Article
by Gabriel Sánchez-Mejorada
Reading time
3 min
A forest contains a pond where the whisper of its movement conjures a magical state. What imaginaries can we construct about a near future shaped around water? Is it possible to think of water as a living archive of encounter? Could it be that, despite their adaptation, other beings and entities still need to organize around bodies of water? Can we imagine, through artistic practices, new ways of relating to water and becoming subjects of care?
Charca, an exhibition Nahuel Sánchez Tolosa and myself at Espacio Cabeza, is a persistent exploration of these questions. At the same time, it imagines the possibilities of a landscape that resists the chaos of ecological collapse as well as the onslaught of humankind—in the form of fires, real estate developments, and deforestation. Faced with the imminent loss of nonhuman species, the territory becomes a site of resistance.
The project activates new mirrored narratives that seek to subvert hegemonic discourses through encounter, viewed through a Latin American, queer, and ecological lens. It is a story that brings into question the notion of the post-landscape: those landscapes that have long been arriving and with which we now coexist, formed by the complex relations between factory dumps, rivers, animals, plants, waste, rubble, and more. In the cracks that emerge between these encounters, a glimmer of life persists.
Melancholy and confusion are reflected in the turbulent waters of El Nixticuil Forest, located in the northern municipality of Zapopan. These small, forgotten reserves function as a palliative for the voracity of wildfires. That finite possibility refracts, through water, the breath of a new ecosystem rising from the ruins.
In this context, animals and plant beings reconfigure both land and industrial materials, fusing their substances and giving way to impossible reciprocities. Willful plants that affect and touch us tell the story of how we have related to them—and how those ties have forced them to grow and survive within an obscured complexity. At the same time, vital forces in the form of animals make themselves present through limbs and new morphologies of adaptation: wings, claws, tails, and metal spines allow these mutant animals to survive the inhospitable and compose a new forest.
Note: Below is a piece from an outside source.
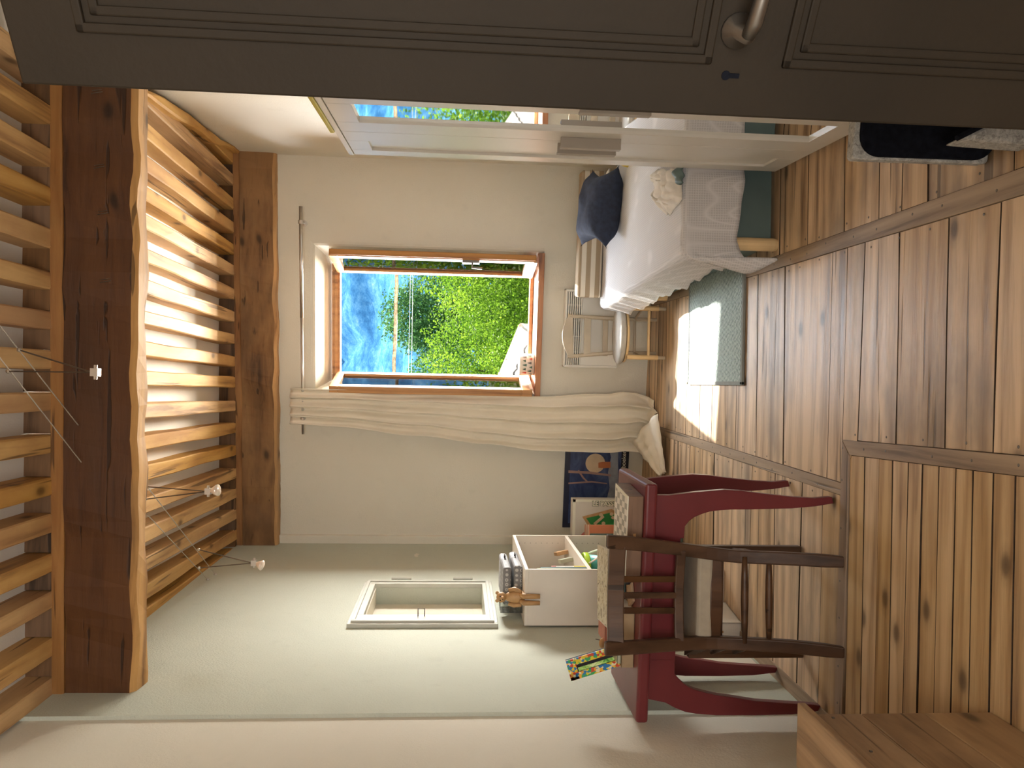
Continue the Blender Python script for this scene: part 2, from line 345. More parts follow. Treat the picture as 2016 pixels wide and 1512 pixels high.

A pink specter lets us glimpse the silhouettes refracted in the water. This twilight appears as an escape route, a light guiding us toward an unexpected paradise, the illusion of being somewhere else, anywhere else. Perhaps it is time for a collective, diverse encounter to spark a movement toward a refuge, where our memory reminds us of the places we no longer wish to return to.
Charca is thus a space of possibility, inviting us to theorize, imagine, and design a livable territory. Functioning as a bridge between the future and the past, it urges us to reinvent the ways we experience the present.